- _Task instructions_: Find every line with the word "from" and report how many there are, without any other text.

#### Excerpted records

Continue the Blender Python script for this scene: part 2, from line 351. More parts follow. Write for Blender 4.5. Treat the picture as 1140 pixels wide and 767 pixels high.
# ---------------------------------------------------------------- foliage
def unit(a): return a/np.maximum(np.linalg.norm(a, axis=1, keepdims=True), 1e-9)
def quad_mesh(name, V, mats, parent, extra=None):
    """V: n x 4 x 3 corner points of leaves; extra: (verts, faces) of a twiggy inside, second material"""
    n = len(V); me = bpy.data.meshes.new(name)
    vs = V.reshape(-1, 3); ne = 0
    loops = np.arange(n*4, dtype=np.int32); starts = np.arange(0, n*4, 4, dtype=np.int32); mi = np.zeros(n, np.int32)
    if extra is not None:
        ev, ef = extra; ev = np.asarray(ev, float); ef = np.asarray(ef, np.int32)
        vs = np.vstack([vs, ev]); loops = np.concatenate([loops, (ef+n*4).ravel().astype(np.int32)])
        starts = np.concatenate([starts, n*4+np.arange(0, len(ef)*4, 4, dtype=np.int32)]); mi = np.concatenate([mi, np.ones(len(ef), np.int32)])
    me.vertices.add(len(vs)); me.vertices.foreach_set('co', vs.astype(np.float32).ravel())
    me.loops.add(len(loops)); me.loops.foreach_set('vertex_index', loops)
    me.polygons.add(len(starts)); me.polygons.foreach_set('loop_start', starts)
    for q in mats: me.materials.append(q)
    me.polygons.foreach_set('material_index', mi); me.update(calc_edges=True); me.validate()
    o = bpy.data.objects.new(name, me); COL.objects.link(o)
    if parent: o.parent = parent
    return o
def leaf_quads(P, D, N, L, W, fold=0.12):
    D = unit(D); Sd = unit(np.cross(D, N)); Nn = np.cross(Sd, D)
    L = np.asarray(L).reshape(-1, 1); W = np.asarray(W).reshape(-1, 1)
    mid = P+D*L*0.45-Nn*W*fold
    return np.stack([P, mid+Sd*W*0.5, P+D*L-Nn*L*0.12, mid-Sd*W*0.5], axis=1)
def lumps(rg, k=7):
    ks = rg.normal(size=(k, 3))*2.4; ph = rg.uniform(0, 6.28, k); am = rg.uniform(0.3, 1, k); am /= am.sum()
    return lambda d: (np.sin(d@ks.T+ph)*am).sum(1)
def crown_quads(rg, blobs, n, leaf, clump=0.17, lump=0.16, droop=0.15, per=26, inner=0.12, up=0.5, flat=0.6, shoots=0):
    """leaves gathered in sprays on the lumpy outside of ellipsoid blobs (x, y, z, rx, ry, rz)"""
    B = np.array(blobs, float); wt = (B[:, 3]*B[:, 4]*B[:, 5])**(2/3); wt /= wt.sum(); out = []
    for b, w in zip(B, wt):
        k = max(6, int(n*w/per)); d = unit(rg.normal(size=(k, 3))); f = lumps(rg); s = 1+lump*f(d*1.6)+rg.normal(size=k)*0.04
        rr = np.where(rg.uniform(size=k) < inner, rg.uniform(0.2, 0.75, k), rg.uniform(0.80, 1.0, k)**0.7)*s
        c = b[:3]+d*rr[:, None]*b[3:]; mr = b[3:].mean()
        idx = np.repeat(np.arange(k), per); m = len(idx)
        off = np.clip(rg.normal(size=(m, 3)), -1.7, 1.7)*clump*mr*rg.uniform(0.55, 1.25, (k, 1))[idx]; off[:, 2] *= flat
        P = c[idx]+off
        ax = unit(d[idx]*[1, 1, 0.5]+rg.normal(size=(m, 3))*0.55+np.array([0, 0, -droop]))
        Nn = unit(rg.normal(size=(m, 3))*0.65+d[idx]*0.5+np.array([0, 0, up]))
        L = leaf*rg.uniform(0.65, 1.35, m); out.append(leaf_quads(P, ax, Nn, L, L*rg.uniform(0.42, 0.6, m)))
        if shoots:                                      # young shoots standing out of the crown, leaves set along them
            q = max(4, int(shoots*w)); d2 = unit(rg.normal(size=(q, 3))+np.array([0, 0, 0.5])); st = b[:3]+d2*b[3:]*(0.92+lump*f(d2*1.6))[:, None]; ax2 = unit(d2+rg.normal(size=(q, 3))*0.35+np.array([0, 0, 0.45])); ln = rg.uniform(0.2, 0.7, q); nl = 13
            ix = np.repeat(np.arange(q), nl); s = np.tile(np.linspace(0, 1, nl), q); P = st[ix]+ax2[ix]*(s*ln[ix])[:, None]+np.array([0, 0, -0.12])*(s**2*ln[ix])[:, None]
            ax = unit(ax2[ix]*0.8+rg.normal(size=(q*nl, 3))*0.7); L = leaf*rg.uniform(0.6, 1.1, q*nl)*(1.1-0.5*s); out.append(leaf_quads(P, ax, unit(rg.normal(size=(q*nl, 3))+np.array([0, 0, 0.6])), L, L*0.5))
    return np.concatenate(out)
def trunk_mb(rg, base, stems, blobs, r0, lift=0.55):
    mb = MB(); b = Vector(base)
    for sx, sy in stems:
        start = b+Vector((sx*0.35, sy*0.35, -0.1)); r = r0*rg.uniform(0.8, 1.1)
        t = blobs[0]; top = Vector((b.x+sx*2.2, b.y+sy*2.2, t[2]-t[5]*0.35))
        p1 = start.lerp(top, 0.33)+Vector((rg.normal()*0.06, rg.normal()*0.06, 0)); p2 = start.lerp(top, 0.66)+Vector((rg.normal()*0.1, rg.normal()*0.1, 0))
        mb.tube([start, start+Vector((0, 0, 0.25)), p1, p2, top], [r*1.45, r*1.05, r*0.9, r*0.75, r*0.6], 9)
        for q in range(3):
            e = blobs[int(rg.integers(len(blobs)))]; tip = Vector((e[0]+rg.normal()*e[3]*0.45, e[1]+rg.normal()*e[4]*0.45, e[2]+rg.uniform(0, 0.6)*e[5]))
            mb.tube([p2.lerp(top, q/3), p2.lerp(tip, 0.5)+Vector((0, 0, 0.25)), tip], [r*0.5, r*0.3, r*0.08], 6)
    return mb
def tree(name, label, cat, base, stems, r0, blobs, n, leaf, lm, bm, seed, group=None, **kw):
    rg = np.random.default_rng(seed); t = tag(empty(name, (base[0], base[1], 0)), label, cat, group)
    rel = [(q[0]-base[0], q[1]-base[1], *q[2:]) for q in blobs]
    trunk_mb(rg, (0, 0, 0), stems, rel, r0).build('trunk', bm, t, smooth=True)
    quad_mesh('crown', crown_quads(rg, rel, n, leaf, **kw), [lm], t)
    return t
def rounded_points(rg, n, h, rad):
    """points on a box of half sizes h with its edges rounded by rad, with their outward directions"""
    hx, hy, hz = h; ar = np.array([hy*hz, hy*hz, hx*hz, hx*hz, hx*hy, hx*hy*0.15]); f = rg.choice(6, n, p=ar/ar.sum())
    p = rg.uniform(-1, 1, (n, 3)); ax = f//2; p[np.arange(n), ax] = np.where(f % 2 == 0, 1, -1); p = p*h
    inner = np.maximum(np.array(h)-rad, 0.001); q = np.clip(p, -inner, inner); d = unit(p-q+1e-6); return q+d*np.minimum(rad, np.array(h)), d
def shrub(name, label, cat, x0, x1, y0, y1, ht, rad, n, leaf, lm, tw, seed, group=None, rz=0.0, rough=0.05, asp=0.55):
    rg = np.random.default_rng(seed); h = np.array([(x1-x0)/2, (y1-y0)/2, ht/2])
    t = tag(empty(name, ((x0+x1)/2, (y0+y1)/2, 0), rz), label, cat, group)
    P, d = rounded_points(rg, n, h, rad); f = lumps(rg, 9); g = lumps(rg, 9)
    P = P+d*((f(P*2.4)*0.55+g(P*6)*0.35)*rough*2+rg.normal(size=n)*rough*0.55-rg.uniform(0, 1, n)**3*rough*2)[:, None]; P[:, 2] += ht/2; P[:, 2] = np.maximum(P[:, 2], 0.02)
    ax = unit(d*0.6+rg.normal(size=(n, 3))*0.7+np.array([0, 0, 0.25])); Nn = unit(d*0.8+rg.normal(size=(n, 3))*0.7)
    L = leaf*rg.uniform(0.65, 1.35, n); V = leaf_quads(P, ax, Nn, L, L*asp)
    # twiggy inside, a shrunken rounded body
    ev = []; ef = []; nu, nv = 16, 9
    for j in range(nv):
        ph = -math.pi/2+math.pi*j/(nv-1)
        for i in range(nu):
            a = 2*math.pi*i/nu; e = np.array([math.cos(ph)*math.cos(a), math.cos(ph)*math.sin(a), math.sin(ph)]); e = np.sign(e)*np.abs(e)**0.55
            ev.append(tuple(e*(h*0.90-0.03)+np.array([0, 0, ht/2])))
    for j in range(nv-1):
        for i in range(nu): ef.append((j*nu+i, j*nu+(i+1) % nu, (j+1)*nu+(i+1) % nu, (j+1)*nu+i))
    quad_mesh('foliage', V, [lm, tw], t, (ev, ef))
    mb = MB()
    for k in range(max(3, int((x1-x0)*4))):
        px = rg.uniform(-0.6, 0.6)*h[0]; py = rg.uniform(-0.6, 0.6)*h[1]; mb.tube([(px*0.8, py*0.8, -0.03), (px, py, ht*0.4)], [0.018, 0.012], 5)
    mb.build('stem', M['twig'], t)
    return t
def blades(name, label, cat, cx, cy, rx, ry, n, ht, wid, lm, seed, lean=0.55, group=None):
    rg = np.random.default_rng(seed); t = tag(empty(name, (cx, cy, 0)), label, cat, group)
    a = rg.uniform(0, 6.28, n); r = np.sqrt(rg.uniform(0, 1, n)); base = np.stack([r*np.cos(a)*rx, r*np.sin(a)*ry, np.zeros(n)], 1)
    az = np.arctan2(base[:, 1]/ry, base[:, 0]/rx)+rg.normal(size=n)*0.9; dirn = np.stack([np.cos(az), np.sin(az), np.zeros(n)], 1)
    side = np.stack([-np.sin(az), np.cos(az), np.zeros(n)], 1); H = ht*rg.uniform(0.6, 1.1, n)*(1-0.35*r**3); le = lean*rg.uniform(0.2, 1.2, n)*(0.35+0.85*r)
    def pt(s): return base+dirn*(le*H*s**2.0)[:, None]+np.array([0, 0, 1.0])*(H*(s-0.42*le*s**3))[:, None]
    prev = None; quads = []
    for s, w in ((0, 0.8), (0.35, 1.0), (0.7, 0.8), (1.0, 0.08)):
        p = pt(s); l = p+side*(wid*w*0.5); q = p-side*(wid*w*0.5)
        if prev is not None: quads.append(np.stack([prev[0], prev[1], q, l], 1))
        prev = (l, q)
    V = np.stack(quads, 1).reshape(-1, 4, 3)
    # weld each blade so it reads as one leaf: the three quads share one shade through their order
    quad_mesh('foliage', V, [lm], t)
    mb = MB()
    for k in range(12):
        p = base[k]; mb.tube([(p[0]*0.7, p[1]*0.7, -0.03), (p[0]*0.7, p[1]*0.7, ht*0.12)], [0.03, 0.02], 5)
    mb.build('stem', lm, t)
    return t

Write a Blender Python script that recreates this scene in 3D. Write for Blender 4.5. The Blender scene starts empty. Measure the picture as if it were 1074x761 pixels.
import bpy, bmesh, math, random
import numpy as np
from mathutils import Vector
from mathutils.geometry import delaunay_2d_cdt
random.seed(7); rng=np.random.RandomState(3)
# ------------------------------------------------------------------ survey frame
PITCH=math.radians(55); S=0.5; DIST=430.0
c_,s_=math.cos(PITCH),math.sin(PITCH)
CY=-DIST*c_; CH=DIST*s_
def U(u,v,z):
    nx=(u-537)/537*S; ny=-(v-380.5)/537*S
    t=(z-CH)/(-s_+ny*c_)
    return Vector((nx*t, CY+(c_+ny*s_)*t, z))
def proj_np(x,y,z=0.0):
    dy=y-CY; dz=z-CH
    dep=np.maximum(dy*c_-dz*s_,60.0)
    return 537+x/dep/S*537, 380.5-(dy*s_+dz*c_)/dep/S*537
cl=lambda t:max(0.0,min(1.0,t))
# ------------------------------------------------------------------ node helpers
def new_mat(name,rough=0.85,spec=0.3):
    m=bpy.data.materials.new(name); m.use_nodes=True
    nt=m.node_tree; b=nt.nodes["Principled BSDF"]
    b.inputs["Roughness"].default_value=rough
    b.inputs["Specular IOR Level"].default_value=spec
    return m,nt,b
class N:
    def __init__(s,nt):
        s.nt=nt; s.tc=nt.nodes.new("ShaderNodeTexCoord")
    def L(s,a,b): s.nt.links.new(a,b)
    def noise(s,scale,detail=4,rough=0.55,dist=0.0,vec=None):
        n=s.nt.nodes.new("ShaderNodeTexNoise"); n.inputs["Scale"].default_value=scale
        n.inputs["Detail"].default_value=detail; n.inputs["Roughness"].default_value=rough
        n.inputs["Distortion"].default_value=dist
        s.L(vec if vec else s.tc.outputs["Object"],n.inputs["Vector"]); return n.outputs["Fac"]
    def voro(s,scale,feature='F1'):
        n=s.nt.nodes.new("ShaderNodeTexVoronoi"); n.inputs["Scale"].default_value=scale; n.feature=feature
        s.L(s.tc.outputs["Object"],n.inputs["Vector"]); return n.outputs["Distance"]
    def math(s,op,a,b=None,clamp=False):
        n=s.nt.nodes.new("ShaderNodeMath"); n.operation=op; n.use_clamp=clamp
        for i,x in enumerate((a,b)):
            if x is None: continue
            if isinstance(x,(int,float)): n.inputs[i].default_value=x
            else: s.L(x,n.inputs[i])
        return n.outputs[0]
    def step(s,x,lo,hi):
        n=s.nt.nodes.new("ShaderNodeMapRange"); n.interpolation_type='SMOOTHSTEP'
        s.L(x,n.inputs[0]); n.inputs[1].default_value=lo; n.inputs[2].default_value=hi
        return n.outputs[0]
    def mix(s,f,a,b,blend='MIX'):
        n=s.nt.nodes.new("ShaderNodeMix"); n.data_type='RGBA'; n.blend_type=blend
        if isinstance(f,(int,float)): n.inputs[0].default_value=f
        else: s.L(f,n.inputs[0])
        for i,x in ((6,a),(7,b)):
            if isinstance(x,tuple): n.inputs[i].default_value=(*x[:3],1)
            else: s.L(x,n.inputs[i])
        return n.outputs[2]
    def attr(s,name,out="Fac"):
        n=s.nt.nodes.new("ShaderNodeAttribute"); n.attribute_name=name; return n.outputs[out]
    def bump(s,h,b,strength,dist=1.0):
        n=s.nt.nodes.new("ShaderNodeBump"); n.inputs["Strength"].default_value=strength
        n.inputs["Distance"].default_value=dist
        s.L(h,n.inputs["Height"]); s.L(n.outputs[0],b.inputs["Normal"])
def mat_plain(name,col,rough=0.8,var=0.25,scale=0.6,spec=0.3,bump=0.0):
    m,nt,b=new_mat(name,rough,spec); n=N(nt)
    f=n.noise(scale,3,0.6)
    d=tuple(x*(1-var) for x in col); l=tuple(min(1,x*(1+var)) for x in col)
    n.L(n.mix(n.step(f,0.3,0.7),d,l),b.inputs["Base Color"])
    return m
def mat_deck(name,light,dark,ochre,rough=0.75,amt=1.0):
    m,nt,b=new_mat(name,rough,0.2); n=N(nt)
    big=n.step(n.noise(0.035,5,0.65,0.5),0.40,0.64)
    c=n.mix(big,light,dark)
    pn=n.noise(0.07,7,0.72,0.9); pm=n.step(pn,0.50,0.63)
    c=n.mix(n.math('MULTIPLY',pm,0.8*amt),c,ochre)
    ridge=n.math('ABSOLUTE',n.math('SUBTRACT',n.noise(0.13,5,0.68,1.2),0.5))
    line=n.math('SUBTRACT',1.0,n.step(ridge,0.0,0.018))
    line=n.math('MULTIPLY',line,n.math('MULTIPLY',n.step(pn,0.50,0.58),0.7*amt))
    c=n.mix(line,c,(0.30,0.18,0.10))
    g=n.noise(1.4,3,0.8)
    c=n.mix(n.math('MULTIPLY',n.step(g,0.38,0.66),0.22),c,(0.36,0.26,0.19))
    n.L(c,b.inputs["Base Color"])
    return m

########

- _Exercise answer_: 3